----- Data extract -----

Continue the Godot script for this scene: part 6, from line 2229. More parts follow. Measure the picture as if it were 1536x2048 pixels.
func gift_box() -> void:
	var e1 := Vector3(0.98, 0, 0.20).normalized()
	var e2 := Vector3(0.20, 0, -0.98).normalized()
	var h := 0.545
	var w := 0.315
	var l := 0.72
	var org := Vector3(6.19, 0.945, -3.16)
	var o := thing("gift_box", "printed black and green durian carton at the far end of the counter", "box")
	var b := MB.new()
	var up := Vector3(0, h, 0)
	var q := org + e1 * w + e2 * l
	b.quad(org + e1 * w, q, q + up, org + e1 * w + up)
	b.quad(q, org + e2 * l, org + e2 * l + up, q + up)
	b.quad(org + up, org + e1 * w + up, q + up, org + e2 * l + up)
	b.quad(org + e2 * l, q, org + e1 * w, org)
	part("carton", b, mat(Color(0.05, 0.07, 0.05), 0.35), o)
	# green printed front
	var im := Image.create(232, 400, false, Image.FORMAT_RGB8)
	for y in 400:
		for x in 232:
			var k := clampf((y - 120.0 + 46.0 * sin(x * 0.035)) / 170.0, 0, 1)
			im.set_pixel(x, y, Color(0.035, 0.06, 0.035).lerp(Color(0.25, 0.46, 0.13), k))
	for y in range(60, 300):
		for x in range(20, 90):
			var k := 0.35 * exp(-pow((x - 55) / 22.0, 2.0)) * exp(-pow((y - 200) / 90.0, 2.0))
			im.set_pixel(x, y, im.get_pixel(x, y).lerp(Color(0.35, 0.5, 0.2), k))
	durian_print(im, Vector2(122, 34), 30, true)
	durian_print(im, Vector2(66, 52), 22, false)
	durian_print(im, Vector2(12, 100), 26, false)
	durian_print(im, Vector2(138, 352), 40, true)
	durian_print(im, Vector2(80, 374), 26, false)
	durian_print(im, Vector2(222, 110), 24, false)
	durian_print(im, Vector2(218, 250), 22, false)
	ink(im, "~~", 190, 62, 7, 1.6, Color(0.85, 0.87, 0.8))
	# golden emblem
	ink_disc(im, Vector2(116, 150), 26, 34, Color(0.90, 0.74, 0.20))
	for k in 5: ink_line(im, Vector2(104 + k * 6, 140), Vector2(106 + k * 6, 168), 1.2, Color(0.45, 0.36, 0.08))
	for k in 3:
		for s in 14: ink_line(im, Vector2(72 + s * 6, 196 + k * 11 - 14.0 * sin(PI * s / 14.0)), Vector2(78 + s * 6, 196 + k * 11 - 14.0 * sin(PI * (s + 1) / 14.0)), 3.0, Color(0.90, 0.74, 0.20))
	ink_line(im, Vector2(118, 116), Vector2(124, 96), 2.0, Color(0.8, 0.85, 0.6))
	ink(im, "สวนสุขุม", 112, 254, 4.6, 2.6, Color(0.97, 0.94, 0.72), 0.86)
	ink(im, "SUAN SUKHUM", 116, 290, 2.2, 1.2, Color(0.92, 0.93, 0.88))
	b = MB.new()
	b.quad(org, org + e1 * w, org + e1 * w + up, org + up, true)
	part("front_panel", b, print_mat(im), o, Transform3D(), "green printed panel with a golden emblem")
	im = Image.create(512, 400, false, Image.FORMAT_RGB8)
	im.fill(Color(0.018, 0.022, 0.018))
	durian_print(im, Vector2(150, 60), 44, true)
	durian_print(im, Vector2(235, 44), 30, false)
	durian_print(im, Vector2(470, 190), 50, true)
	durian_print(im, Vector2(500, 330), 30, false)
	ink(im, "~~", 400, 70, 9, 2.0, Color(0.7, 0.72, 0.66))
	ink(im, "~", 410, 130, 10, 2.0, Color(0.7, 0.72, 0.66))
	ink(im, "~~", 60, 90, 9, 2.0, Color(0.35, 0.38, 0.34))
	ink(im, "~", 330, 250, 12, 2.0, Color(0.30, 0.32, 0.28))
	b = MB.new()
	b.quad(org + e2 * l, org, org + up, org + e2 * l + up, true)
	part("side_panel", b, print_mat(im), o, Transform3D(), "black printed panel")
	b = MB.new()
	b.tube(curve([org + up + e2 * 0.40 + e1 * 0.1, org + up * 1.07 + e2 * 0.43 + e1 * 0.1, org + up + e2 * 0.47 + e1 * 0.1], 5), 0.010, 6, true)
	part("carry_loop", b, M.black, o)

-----

**Requirement**
Nothing should be left out: repeat all of the data exactly.

**Full answer**
Continue the Godot script for this scene: part 6, from line 2229. More parts follow. Measure the picture as if it were 1536x2048 pixels.
func gift_box() -> void:
	var e1 := Vector3(0.98, 0, 0.20).normalized()
	var e2 := Vector3(0.20, 0, -0.98).normalized()
	var h := 0.545
	var w := 0.315
	var l := 0.72
	var org := Vector3(6.19, 0.945, -3.16)
	var o := thing("gift_box", "printed black and green durian carton at the far end of the counter", "box")
	var b := MB.new()
	var up := Vector3(0, h, 0)
	var q := org + e1 * w + e2 * l
	b.quad(org + e1 * w, q, q + up, org + e1 * w + up)
	b.quad(q, org + e2 * l, org + e2 * l + up, q + up)
	b.quad(org + up, org + e1 * w + up, q + up, org + e2 * l + up)
	b.quad(org + e2 * l, q, org + e1 * w, org)
	part("carton", b, mat(Color(0.05, 0.07, 0.05), 0.35), o)
	# green printed front
	var im := Image.create(232, 400, false, Image.FORMAT_RGB8)
	for y in 400:
		for x in 232:
			var k := clampf((y - 120.0 + 46.0 * sin(x * 0.035)) / 170.0, 0, 1)
			im.set_pixel(x, y, Color(0.035, 0.06, 0.035).lerp(Color(0.25, 0.46, 0.13), k))
	for y in range(60, 300):
		for x in range(20, 90):
			var k := 0.35 * exp(-pow((x - 55) / 22.0, 2.0)) * exp(-pow((y - 200) / 90.0, 2.0))
			im.set_pixel(x, y, im.get_pixel(x, y).lerp(Color(0.35, 0.5, 0.2), k))
	durian_print(im, Vector2(122, 34), 30, true)
	durian_print(im, Vector2(66, 52), 22, false)
	durian_print(im, Vector2(12, 100), 26, false)
	durian_print(im, Vector2(138, 352), 40, true)
	durian_print(im, Vector2(80, 374), 26, false)
	durian_print(im, Vector2(222, 110), 24, false)
	durian_print(im, Vector2(218, 250), 22, false)
	ink(im, "~~", 190, 62, 7, 1.6, Color(0.85, 0.87, 0.8))
	# golden emblem
	ink_disc(im, Vector2(116, 150), 26, 34, Color(0.90, 0.74, 0.20))
	for k in 5: ink_line(im, Vector2(104 + k * 6, 140), Vector2(106 + k * 6, 168), 1.2, Color(0.45, 0.36, 0.08))
	for k in 3:
		for s in 14: ink_line(im, Vector2(72 + s * 6, 196 + k * 11 - 14.0 * sin(PI * s / 14.0)), Vector2(78 + s * 6, 196 + k * 11 - 14.0 * sin(PI * (s + 1) / 14.0)), 3.0, Color(0.90, 0.74, 0.20))
	ink_line(im, Vector2(118, 116), Vector2(124, 96), 2.0, Color(0.8, 0.85, 0.6))
	ink(im, "สวนสุขุม", 112, 254, 4.6, 2.6, Color(0.97, 0.94, 0.72), 0.86)
	ink(im, "SUAN SUKHUM", 116, 290, 2.2, 1.2, Color(0.92, 0.93, 0.88))
	b = MB.new()
	b.quad(org, org + e1 * w, org + e1 * w + up, org + up, true)
	part("front_panel", b, print_mat(im), o, Transform3D(), "green printed panel with a golden emblem")
	im = Image.create(512, 400, false, Image.FORMAT_RGB8)
	im.fill(Color(0.018, 0.022, 0.018))
	durian_print(im, Vector2(150, 60), 44, true)
	durian_print(im, Vector2(235, 44), 30, false)
	durian_print(im, Vector2(470, 190), 50, true)
	durian_print(im, Vector2(500, 330), 30, false)
	ink(im, "~~", 400, 70, 9, 2.0, Color(0.7, 0.72, 0.66))
	ink(im, "~", 410, 130, 10, 2.0, Color(0.7, 0.72, 0.66))
	ink(im, "~~", 60, 90, 9, 2.0, Color(0.35, 0.38, 0.34))
	ink(im, "~", 330, 250, 12, 2.0, Color(0.30, 0.32, 0.28))
	b = MB.new()
	b.quad(org + e2 * l, org, org + up, org + e2 * l + up, true)
	part("side_panel", b, print_mat(im), o, Transform3D(), "black printed panel")
	b = MB.new()
	b.tube(curve([org + up + e2 * 0.40 + e1 * 0.1, org + up * 1.07 + e2 * 0.43 + e1 * 0.1, org + up + e2 * 0.47 + e1 * 0.1], 5), 0.010, 6, true)
	part("carry_loop", b, M.black, o)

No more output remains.